What the task requires: Locate each line in the records containing "only". Copy it.

Data provided:

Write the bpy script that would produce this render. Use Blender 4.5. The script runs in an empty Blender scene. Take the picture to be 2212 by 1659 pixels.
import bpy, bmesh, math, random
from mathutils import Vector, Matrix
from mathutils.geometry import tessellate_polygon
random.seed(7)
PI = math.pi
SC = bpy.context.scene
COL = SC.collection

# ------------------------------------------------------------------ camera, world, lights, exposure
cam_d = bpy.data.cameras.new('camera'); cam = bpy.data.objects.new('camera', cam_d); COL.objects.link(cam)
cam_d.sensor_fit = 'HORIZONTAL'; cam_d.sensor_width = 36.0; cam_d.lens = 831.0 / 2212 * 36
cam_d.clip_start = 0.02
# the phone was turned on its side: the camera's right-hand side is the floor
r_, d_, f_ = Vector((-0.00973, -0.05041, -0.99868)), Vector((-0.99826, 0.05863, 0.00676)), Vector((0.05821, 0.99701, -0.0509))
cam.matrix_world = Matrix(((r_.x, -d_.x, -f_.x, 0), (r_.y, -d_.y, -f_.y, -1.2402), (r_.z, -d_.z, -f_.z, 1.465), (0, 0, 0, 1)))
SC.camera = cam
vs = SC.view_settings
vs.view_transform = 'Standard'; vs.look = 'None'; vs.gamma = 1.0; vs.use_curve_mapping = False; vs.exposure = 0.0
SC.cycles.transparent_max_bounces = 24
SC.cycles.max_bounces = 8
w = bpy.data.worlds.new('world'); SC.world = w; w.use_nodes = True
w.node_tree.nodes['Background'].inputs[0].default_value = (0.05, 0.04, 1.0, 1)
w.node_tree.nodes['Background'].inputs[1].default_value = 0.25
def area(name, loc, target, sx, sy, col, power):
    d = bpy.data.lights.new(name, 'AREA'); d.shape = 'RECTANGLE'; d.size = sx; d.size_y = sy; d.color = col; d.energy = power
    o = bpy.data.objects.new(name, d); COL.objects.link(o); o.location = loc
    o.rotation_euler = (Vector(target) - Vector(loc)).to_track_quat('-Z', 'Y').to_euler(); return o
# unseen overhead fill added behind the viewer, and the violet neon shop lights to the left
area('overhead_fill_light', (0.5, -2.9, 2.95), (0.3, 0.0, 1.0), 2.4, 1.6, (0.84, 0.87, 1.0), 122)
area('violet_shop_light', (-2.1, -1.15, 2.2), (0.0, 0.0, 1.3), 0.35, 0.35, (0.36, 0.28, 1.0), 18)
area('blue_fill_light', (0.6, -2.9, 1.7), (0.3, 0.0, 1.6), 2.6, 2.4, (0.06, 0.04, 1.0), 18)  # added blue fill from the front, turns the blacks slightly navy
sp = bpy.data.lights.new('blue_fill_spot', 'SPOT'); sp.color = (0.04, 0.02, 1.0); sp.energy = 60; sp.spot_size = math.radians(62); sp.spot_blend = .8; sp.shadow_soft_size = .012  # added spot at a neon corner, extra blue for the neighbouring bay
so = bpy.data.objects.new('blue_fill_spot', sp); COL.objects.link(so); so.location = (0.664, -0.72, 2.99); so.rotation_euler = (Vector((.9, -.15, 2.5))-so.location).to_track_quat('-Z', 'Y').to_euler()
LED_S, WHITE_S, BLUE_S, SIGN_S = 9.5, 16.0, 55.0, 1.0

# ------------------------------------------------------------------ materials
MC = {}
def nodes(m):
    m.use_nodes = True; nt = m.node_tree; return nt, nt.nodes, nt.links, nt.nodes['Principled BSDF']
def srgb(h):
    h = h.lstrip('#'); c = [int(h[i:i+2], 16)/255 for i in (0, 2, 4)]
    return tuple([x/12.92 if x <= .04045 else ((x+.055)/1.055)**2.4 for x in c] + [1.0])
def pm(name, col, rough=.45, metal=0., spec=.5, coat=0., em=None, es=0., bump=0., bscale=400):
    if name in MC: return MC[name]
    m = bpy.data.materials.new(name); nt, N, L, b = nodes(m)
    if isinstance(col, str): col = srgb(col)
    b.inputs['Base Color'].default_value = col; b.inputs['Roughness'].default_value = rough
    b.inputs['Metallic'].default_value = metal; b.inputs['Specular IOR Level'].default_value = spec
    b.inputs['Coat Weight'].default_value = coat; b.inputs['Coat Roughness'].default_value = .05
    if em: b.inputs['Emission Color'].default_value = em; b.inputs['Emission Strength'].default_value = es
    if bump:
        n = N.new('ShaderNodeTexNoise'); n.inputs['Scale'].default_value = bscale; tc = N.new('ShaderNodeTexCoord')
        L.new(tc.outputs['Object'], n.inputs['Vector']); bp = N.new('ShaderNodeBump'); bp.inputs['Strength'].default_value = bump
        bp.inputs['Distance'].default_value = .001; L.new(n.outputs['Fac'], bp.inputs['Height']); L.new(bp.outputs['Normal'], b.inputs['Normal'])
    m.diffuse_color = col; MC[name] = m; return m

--

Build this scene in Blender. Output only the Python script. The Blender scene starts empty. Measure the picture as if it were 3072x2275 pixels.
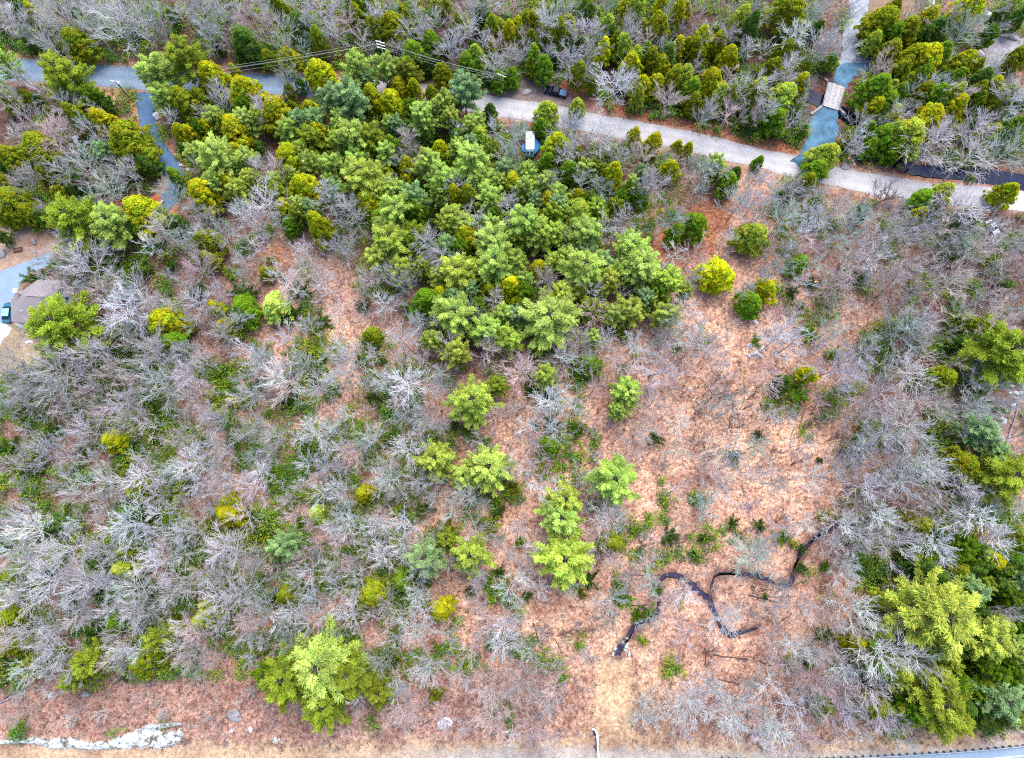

--

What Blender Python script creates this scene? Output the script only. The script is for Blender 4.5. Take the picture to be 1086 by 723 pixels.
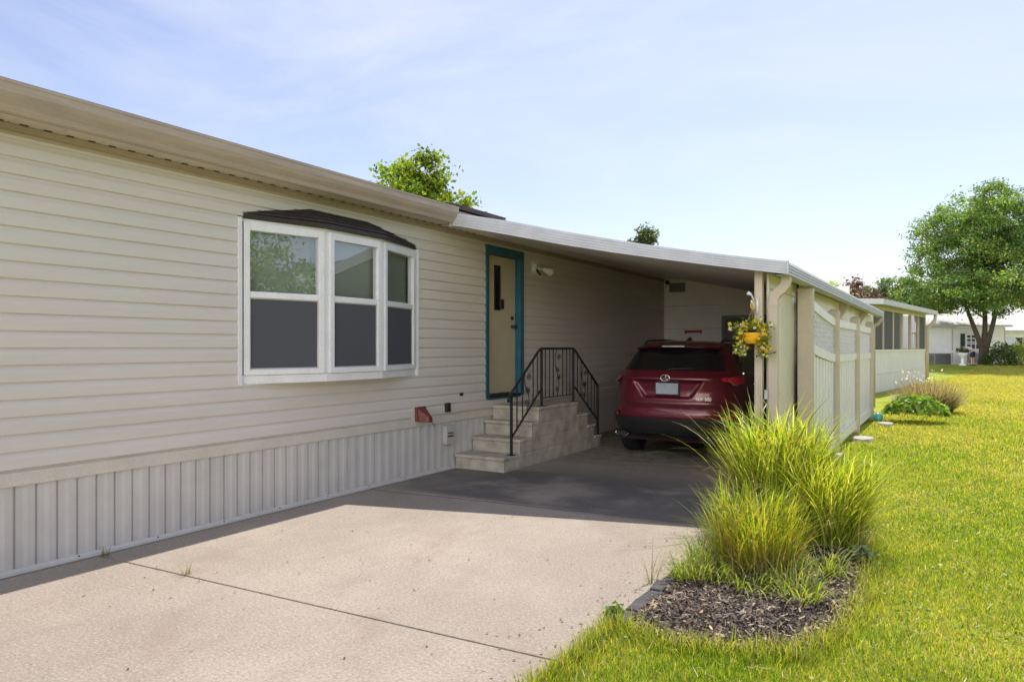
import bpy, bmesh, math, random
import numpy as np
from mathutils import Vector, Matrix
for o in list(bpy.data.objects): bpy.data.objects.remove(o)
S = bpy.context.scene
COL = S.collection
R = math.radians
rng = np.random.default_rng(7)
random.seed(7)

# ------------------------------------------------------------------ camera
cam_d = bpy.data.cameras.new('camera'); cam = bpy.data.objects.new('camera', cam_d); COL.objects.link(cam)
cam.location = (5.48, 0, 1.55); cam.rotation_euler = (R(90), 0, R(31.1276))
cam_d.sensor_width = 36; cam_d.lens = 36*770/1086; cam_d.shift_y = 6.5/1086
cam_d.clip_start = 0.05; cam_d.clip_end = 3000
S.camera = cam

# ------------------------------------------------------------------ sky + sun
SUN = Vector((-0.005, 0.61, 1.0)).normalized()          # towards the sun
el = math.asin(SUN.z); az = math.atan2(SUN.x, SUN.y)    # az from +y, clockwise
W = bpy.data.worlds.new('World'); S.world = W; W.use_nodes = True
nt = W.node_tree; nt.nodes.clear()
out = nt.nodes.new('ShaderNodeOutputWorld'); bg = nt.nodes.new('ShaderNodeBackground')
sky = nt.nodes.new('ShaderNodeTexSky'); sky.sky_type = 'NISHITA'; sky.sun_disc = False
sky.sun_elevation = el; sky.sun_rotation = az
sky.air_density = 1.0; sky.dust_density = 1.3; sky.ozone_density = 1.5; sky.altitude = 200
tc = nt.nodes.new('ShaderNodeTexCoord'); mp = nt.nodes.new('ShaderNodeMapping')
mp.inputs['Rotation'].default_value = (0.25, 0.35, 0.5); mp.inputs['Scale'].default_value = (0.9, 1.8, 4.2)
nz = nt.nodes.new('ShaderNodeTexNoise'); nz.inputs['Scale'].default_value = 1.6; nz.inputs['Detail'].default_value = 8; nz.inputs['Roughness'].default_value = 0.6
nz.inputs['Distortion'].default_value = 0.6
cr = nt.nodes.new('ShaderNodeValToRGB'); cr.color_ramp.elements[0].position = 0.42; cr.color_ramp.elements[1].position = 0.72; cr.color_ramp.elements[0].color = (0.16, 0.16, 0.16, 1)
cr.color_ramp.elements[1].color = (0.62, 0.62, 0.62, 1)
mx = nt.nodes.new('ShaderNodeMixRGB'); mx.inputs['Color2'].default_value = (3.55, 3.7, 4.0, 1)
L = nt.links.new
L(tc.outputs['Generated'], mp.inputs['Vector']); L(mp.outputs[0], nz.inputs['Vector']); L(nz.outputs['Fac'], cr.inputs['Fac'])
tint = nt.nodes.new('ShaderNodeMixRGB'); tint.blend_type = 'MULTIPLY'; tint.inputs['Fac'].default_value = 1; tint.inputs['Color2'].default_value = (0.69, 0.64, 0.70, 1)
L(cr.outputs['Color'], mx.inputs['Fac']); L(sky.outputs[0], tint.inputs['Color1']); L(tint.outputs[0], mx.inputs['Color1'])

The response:
Build this scene in Blender. Output only the Python script. The Blender scene starts empty. Measure the picture as if it were 3072x2275 pixels.
What Blender Python script creates this scene? Output the script only. The script is for Blender 4.5. Take the picture to be 1086 by 723 pixels.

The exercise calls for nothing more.